Человек просто «застыл в янтаре этого мига», который бессмысленно пытаться изменить или предотвратить. Бессмысленно пытаться помешать летчику-испытателю нажать кнопку и тем самым взорвать галактику: «Такова структура данного момента». Бессмысленно учить добру и противодействовать творящим зло: «Все должны делать именно то, что они делают». Самая смерть — это только еще один «застывший в янтаре» момент, и он решительно ничего не изменяет в человеческом бытие. «Ни начала, ни конца, ни напряженности сюжета, ни морали, ни причин, ни следствий» — это сказано о тральфамадорских романах, но может быть отнесено и к самой жизни на планете, где осуществился сциентистский идеал миропорядка.

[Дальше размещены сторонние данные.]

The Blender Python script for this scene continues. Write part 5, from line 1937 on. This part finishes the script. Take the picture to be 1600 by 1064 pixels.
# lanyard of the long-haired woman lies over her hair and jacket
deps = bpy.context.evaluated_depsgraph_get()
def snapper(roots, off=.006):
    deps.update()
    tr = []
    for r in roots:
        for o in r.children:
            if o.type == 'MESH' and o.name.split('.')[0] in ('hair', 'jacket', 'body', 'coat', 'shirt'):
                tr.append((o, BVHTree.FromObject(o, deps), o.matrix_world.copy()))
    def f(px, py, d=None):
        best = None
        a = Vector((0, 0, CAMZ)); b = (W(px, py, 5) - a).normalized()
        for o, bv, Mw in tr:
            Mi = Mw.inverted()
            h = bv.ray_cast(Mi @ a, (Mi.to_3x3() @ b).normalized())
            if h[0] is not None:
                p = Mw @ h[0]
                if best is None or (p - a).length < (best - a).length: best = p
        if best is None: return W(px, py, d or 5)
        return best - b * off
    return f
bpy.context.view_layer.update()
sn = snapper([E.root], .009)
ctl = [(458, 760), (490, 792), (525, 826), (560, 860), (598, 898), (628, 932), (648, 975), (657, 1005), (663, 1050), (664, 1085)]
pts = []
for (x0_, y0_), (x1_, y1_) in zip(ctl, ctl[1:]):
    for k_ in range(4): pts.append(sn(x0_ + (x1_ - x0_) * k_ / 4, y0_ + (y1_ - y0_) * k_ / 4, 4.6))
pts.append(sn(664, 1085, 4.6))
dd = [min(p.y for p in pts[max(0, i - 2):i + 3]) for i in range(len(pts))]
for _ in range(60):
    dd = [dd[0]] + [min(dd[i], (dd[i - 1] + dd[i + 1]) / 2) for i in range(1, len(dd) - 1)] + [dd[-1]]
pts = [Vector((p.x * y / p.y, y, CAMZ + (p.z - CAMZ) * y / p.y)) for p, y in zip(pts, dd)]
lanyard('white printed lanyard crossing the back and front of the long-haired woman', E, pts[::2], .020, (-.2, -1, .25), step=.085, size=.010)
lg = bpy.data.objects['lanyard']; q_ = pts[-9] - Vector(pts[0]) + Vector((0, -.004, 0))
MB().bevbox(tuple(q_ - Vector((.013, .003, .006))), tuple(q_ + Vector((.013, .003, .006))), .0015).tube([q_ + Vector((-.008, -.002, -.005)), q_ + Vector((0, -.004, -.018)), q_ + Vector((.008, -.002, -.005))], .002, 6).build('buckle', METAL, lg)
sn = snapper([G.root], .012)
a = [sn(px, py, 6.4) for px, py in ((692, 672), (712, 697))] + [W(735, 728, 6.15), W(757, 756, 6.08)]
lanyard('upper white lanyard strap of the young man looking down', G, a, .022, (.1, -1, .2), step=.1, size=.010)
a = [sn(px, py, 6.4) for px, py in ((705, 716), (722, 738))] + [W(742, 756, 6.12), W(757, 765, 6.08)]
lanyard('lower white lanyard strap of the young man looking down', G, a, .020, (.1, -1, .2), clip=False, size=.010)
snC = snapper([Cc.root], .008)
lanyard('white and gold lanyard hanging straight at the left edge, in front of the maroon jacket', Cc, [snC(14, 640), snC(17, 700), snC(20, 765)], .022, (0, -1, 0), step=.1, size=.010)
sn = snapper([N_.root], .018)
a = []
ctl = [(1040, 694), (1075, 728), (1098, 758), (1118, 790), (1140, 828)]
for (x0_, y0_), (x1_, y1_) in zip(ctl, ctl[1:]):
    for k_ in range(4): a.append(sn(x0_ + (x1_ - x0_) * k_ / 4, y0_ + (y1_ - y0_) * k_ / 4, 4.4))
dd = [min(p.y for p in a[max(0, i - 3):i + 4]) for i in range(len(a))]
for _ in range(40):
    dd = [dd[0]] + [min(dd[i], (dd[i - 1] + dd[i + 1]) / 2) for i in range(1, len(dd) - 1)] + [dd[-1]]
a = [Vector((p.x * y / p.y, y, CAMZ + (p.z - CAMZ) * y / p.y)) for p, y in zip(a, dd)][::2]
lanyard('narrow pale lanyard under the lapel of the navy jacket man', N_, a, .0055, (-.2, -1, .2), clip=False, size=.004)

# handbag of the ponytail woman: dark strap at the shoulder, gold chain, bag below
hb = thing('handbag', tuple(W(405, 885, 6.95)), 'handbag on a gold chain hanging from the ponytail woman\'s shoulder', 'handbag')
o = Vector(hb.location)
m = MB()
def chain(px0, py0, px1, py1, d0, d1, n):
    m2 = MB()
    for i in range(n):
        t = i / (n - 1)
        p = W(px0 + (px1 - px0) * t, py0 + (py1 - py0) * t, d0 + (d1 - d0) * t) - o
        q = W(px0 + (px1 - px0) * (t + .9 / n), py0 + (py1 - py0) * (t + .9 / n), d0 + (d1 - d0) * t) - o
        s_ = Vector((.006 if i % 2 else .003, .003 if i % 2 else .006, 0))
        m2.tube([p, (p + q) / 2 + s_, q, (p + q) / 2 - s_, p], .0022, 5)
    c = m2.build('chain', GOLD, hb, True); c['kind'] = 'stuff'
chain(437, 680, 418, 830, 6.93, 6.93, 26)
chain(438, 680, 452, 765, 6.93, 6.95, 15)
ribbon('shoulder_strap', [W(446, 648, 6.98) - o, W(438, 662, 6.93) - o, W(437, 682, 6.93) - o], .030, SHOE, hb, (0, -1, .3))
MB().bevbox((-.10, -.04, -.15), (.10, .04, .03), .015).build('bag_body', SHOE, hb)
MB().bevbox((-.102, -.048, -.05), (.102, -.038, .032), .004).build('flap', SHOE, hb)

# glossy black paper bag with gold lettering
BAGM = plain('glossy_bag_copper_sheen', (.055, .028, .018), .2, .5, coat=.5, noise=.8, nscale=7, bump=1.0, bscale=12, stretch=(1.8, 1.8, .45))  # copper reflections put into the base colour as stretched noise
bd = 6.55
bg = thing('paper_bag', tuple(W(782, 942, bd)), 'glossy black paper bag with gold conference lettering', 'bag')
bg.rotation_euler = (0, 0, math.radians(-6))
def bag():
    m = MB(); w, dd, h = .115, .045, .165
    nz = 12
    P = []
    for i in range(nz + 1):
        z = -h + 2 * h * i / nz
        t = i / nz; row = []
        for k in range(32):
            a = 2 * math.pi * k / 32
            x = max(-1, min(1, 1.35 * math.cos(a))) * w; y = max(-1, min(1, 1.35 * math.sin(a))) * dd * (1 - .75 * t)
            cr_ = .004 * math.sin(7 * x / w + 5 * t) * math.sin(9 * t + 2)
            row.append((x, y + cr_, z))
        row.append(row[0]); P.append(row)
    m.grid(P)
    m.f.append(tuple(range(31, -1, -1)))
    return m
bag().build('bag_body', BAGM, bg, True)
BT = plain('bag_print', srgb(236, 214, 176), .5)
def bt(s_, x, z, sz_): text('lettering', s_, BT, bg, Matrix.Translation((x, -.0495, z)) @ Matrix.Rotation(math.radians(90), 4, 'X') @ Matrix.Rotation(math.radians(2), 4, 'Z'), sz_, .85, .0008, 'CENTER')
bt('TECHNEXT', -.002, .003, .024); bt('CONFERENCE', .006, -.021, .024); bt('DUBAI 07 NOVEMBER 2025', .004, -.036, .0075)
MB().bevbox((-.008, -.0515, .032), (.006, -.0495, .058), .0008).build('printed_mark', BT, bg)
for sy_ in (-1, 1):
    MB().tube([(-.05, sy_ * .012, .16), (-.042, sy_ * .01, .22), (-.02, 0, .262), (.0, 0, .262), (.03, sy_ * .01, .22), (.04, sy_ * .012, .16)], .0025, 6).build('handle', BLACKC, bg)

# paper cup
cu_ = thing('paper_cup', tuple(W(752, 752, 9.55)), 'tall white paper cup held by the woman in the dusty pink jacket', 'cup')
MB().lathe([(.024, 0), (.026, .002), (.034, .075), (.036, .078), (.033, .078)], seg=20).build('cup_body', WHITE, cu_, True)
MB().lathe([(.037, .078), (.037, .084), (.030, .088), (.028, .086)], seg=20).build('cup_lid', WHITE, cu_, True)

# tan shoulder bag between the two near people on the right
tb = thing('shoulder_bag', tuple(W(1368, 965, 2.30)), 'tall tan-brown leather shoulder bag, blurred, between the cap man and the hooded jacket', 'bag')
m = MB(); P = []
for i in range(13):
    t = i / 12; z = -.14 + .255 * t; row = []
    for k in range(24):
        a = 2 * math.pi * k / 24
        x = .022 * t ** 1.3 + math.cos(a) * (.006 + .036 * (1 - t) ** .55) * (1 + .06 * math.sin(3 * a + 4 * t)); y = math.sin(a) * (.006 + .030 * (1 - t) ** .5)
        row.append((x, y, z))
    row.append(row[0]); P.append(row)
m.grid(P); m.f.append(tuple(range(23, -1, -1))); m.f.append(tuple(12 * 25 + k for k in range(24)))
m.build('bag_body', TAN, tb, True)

По воспоминаниям сына, доктор Хонникер обладал завидным душевным равновесием: «Люди никак не могли его задеть, потому что людьми он не интересовался». Он хлопотал об одной научней истине, заботливо отделив поиски вожделенной истины от ее осмысления в категориях, не затрагивающих область физики.
Тральфамадорцы переняли этот ценный опыт. И даже достигли того, о чем доктор Хонникер мог только мечтать. Им удалось полностью изолировать физическое время от времени человеческого и общественного, отбросить историю и открыть настоящий простор чистому научному поиску.
Но Билли Пилигриму, как он ни зачарован простотой и доступностью такого пути к счастью, вступить на него так и не удается. Да это и невозможно. Сознание героя подчиняется законам, по которым выстроено все действие романа. А они определены той концепцией истории, ядро которого образует подлинные и наполненные трагическим содержанием события.